** begin **

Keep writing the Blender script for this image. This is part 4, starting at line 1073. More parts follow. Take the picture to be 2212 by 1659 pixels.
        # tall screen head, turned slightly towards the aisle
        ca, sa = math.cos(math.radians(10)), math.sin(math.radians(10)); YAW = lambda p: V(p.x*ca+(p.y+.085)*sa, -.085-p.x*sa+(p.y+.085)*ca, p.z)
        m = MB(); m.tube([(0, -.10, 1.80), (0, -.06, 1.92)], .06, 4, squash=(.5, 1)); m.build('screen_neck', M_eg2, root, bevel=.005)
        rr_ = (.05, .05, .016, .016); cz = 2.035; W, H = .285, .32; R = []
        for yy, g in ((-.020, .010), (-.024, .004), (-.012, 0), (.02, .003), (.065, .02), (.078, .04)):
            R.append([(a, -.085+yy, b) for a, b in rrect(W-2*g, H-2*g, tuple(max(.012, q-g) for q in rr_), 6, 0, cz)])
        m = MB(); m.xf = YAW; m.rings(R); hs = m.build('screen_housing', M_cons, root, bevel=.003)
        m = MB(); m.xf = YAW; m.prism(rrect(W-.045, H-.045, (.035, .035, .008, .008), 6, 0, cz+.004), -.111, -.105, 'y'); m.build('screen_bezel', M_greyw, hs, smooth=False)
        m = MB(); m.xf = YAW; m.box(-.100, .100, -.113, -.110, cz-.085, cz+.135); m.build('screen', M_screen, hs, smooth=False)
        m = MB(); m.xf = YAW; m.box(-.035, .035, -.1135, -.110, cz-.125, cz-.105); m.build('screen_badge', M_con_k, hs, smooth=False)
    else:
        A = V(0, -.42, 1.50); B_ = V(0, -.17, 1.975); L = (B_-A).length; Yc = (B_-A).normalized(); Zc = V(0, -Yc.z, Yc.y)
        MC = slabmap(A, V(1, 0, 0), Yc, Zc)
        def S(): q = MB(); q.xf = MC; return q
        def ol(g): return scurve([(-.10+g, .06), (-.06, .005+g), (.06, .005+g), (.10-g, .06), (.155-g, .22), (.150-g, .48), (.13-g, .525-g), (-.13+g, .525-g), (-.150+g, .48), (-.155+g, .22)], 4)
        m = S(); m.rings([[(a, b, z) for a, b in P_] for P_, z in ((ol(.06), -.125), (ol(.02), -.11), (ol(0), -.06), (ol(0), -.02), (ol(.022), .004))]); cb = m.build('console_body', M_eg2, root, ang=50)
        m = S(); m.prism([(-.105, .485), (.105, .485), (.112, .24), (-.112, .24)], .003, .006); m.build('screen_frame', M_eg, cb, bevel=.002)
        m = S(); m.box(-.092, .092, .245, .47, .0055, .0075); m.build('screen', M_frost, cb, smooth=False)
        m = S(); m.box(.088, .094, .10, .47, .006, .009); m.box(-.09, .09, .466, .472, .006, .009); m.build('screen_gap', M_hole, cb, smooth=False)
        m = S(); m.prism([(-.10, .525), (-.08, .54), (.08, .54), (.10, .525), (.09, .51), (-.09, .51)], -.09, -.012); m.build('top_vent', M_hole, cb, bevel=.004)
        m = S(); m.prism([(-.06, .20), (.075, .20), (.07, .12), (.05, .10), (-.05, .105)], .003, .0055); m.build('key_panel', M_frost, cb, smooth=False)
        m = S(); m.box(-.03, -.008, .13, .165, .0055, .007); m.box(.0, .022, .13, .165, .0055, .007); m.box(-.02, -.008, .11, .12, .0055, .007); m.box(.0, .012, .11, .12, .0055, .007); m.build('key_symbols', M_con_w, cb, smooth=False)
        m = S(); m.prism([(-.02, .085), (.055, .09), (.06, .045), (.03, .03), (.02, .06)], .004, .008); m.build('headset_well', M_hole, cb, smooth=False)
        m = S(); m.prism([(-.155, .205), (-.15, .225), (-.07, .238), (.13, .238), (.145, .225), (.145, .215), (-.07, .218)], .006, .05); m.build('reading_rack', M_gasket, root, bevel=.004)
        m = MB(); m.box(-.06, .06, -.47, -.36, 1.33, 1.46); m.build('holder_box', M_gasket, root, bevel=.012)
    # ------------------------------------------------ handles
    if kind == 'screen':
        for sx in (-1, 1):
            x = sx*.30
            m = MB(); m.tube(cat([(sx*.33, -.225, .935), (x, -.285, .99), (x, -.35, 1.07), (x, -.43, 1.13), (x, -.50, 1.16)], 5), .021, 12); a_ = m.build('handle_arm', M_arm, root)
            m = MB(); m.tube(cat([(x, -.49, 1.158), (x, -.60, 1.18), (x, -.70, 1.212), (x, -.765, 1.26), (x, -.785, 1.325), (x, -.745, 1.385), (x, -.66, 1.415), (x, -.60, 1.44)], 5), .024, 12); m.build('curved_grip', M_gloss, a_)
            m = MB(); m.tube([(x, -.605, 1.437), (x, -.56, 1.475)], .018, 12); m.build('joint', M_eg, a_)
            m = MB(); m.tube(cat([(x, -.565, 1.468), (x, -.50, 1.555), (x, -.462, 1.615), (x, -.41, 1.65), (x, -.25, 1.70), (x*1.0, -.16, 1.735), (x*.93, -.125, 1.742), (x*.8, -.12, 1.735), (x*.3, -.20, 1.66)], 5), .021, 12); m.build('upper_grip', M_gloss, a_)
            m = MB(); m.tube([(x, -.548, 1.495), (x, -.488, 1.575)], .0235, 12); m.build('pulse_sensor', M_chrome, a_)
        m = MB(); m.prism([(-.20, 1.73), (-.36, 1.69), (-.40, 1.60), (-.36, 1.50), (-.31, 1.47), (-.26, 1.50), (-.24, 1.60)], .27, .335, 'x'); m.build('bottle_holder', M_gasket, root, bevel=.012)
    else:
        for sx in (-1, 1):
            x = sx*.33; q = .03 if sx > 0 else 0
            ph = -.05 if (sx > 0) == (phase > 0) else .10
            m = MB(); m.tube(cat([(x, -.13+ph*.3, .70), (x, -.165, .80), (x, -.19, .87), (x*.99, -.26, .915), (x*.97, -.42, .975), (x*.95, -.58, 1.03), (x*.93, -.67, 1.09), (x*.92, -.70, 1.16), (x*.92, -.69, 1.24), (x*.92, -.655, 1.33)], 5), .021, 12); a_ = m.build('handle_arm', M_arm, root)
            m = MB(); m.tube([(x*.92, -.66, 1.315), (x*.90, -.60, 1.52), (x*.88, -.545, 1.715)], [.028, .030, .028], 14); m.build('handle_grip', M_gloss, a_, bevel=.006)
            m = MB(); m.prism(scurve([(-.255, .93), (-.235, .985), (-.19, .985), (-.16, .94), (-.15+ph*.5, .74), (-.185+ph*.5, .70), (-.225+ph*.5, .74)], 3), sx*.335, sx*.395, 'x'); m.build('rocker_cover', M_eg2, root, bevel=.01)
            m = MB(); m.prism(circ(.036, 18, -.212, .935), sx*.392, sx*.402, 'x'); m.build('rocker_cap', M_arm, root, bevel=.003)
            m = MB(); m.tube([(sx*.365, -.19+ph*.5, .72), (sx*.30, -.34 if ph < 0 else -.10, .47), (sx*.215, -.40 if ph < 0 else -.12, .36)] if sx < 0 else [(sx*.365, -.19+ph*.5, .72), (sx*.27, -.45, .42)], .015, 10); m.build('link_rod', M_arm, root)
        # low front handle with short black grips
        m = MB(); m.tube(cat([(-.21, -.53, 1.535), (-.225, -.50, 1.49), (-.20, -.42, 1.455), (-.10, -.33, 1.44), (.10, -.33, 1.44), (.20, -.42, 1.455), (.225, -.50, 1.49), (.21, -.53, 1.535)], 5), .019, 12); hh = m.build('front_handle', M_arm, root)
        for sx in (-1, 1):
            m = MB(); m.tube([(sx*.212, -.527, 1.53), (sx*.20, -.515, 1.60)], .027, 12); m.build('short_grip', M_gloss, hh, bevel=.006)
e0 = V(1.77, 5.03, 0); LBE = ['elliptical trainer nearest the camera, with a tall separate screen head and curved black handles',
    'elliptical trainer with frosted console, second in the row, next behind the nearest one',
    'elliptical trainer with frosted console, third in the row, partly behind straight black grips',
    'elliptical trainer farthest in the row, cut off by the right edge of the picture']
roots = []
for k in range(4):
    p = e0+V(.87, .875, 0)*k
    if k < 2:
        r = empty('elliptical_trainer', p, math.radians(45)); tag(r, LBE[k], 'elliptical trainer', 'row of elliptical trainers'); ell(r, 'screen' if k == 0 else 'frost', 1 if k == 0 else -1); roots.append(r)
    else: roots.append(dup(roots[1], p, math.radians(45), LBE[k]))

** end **

**WHAT YOU HAVE TO DO:** Copy each line of the listing that contains the string "picture".

**OUTPUT FOR THIS TASK:**
Keep writing the Blender script for this image. This is part 4, starting at line 1073. More parts follow. Take the picture to be 2212 by 1659 pixels.
    'elliptical trainer farthest in the row, cut off by the right edge of the picture']